● **DIRECTIONS FOR THIS TASK**: Word for word, restate every line of the listing that follows.

● **PROVIDED MATERIAL**:
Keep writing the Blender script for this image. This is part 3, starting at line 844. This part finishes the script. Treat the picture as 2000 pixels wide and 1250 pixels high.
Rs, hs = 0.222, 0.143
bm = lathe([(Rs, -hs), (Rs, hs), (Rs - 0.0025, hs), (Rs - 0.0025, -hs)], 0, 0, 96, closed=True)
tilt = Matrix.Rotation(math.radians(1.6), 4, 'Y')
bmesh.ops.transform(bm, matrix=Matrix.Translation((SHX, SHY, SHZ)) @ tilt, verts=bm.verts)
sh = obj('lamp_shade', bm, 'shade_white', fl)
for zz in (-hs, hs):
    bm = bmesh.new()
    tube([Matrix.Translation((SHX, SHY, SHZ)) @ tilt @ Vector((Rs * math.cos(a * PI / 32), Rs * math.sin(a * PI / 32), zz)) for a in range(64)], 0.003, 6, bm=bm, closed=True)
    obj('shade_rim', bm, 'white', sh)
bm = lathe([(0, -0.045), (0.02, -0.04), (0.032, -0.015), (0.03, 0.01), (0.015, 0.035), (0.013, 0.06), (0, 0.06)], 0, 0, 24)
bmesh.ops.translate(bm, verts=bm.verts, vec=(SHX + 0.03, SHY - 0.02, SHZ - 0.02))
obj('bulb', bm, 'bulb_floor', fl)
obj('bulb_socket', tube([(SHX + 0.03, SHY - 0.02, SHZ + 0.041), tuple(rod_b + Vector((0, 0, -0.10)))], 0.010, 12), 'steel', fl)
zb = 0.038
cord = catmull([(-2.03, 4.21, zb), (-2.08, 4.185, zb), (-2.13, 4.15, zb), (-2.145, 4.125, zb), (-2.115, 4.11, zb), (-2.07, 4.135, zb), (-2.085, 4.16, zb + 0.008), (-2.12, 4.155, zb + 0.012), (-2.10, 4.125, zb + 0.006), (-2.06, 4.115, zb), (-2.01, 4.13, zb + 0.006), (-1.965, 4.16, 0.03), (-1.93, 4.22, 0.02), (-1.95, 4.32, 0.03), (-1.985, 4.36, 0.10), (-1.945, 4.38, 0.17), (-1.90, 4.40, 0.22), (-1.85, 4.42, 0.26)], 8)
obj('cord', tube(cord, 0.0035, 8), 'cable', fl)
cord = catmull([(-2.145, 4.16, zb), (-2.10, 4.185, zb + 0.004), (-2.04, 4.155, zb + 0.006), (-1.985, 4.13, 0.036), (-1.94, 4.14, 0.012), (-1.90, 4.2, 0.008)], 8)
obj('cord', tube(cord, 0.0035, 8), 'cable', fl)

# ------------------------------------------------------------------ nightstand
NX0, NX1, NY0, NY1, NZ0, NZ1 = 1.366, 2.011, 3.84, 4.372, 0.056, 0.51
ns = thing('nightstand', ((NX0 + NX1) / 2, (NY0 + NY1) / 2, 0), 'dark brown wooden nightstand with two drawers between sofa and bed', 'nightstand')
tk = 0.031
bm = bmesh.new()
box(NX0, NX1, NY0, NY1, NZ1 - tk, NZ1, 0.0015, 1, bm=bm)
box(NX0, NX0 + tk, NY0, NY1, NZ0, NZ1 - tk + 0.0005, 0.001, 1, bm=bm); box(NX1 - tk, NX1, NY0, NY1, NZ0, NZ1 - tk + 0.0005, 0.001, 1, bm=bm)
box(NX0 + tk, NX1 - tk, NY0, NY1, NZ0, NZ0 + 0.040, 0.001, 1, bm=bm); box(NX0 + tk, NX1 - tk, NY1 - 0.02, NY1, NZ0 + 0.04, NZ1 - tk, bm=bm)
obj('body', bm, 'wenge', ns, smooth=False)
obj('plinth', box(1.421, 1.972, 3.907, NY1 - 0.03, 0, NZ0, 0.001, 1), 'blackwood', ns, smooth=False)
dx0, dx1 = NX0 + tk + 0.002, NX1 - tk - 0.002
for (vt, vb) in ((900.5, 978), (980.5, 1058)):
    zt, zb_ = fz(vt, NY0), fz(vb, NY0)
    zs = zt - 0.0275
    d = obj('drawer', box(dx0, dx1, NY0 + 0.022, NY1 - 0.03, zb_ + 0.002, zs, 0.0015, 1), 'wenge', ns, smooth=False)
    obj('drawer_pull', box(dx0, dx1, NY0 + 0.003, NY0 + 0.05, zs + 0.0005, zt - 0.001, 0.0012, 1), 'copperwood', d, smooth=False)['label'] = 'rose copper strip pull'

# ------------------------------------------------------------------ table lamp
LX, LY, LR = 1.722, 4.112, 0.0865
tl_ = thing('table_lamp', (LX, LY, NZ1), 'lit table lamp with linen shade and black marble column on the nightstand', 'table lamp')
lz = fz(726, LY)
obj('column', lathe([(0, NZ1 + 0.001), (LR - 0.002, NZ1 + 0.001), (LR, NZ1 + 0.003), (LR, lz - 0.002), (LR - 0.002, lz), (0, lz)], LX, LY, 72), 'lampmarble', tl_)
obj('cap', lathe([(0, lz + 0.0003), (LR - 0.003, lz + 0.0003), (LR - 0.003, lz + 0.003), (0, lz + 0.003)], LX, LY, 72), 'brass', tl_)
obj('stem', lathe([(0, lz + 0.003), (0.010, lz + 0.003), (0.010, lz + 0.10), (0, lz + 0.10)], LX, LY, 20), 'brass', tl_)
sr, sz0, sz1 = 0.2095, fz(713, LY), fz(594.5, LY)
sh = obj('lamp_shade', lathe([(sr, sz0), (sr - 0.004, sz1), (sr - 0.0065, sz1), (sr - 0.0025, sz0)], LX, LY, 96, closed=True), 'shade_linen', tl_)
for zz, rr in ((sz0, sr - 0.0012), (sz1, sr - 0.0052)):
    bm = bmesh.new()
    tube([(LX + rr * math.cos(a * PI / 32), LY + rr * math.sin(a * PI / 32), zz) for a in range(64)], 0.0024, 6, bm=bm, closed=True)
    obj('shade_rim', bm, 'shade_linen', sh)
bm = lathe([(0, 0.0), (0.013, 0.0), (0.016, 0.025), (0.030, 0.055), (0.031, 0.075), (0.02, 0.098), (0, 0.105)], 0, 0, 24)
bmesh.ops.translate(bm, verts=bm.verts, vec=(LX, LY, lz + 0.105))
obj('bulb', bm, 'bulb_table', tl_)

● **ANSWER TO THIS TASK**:
Keep writing the Blender script for this image. This is part 3, starting at line 844. This part finishes the script. Treat the picture as 2000 pixels wide and 1250 pixels high.
Rs, hs = 0.222, 0.143
bm = lathe([(Rs, -hs), (Rs, hs), (Rs - 0.0025, hs), (Rs - 0.0025, -hs)], 0, 0, 96, closed=True)
tilt = Matrix.Rotation(math.radians(1.6), 4, 'Y')
bmesh.ops.transform(bm, matrix=Matrix.Translation((SHX, SHY, SHZ)) @ tilt, verts=bm.verts)
sh = obj('lamp_shade', bm, 'shade_white', fl)
for zz in (-hs, hs):
    bm = bmesh.new()
    tube([Matrix.Translation((SHX, SHY, SHZ)) @ tilt @ Vector((Rs * math.cos(a * PI / 32), Rs * math.sin(a * PI / 32), zz)) for a in range(64)], 0.003, 6, bm=bm, closed=True)
    obj('shade_rim', bm, 'white', sh)
bm = lathe([(0, -0.045), (0.02, -0.04), (0.032, -0.015), (0.03, 0.01), (0.015, 0.035), (0.013, 0.06), (0, 0.06)], 0, 0, 24)
bmesh.ops.translate(bm, verts=bm.verts, vec=(SHX + 0.03, SHY - 0.02, SHZ - 0.02))
obj('bulb', bm, 'bulb_floor', fl)
obj('bulb_socket', tube([(SHX + 0.03, SHY - 0.02, SHZ + 0.041), tuple(rod_b + Vector((0, 0, -0.10)))], 0.010, 12), 'steel', fl)
zb = 0.038
cord = catmull([(-2.03, 4.21, zb), (-2.08, 4.185, zb), (-2.13, 4.15, zb), (-2.145, 4.125, zb), (-2.115, 4.11, zb), (-2.07, 4.135, zb), (-2.085, 4.16, zb + 0.008), (-2.12, 4.155, zb + 0.012), (-2.10, 4.125, zb + 0.006), (-2.06, 4.115, zb), (-2.01, 4.13, zb + 0.006), (-1.965, 4.16, 0.03), (-1.93, 4.22, 0.02), (-1.95, 4.32, 0.03), (-1.985, 4.36, 0.10), (-1.945, 4.38, 0.17), (-1.90, 4.40, 0.22), (-1.85, 4.42, 0.26)], 8)
obj('cord', tube(cord, 0.0035, 8), 'cable', fl)
cord = catmull([(-2.145, 4.16, zb), (-2.10, 4.185, zb + 0.004), (-2.04, 4.155, zb + 0.006), (-1.985, 4.13, 0.036), (-1.94, 4.14, 0.012), (-1.90, 4.2, 0.008)], 8)
obj('cord', tube(cord, 0.0035, 8), 'cable', fl)

# ------------------------------------------------------------------ nightstand
NX0, NX1, NY0, NY1, NZ0, NZ1 = 1.366, 2.011, 3.84, 4.372, 0.056, 0.51
ns = thing('nightstand', ((NX0 + NX1) / 2, (NY0 + NY1) / 2, 0), 'dark brown wooden nightstand with two drawers between sofa and bed', 'nightstand')
tk = 0.031
bm = bmesh.new()
box(NX0, NX1, NY0, NY1, NZ1 - tk, NZ1, 0.0015, 1, bm=bm)
box(NX0, NX0 + tk, NY0, NY1, NZ0, NZ1 - tk + 0.0005, 0.001, 1, bm=bm); box(NX1 - tk, NX1, NY0, NY1, NZ0, NZ1 - tk + 0.0005, 0.001, 1, bm=bm)
box(NX0 + tk, NX1 - tk, NY0, NY1, NZ0, NZ0 + 0.040, 0.001, 1, bm=bm); box(NX0 + tk, NX1 - tk, NY1 - 0.02, NY1, NZ0 + 0.04, NZ1 - tk, bm=bm)
obj('body', bm, 'wenge', ns, smooth=False)
obj('plinth', box(1.421, 1.972, 3.907, NY1 - 0.03, 0, NZ0, 0.001, 1), 'blackwood', ns, smooth=False)
dx0, dx1 = NX0 + tk + 0.002, NX1 - tk - 0.002
for (vt, vb) in ((900.5, 978), (980.5, 1058)):
    zt, zb_ = fz(vt, NY0), fz(vb, NY0)
    zs = zt - 0.0275
    d = obj('drawer', box(dx0, dx1, NY0 + 0.022, NY1 - 0.03, zb_ + 0.002, zs, 0.0015, 1), 'wenge', ns, smooth=False)
    obj('drawer_pull', box(dx0, dx1, NY0 + 0.003, NY0 + 0.05, zs + 0.0005, zt - 0.001, 0.0012, 1), 'copperwood', d, smooth=False)['label'] = 'rose copper strip pull'

# ------------------------------------------------------------------ table lamp
LX, LY, LR = 1.722, 4.112, 0.0865
tl_ = thing('table_lamp', (LX, LY, NZ1), 'lit table lamp with linen shade and black marble column on the nightstand', 'table lamp')
lz = fz(726, LY)
obj('column', lathe([(0, NZ1 + 0.001), (LR - 0.002, NZ1 + 0.001), (LR, NZ1 + 0.003), (LR, lz - 0.002), (LR - 0.002, lz), (0, lz)], LX, LY, 72), 'lampmarble', tl_)
obj('cap', lathe([(0, lz + 0.0003), (LR - 0.003, lz + 0.0003), (LR - 0.003, lz + 0.003), (0, lz + 0.003)], LX, LY, 72), 'brass', tl_)
obj('stem', lathe([(0, lz + 0.003), (0.010, lz + 0.003), (0.010, lz + 0.10), (0, lz + 0.10)], LX, LY, 20), 'brass', tl_)
sr, sz0, sz1 = 0.2095, fz(713, LY), fz(594.5, LY)
sh = obj('lamp_shade', lathe([(sr, sz0), (sr - 0.004, sz1), (sr - 0.0065, sz1), (sr - 0.0025, sz0)], LX, LY, 96, closed=True), 'shade_linen', tl_)
for zz, rr in ((sz0, sr - 0.0012), (sz1, sr - 0.0052)):
    bm = bmesh.new()
    tube([(LX + rr * math.cos(a * PI / 32), LY + rr * math.sin(a * PI / 32), zz) for a in range(64)], 0.0024, 6, bm=bm, closed=True)
    obj('shade_rim', bm, 'shade_linen', sh)
bm = lathe([(0, 0.0), (0.013, 0.0), (0.016, 0.025), (0.030, 0.055), (0.031, 0.075), (0.02, 0.098), (0, 0.105)], 0, 0, 24)
bmesh.ops.translate(bm, verts=bm.verts, vec=(LX, LY, lz + 0.105))
obj('bulb', bm, 'bulb_table', tl_)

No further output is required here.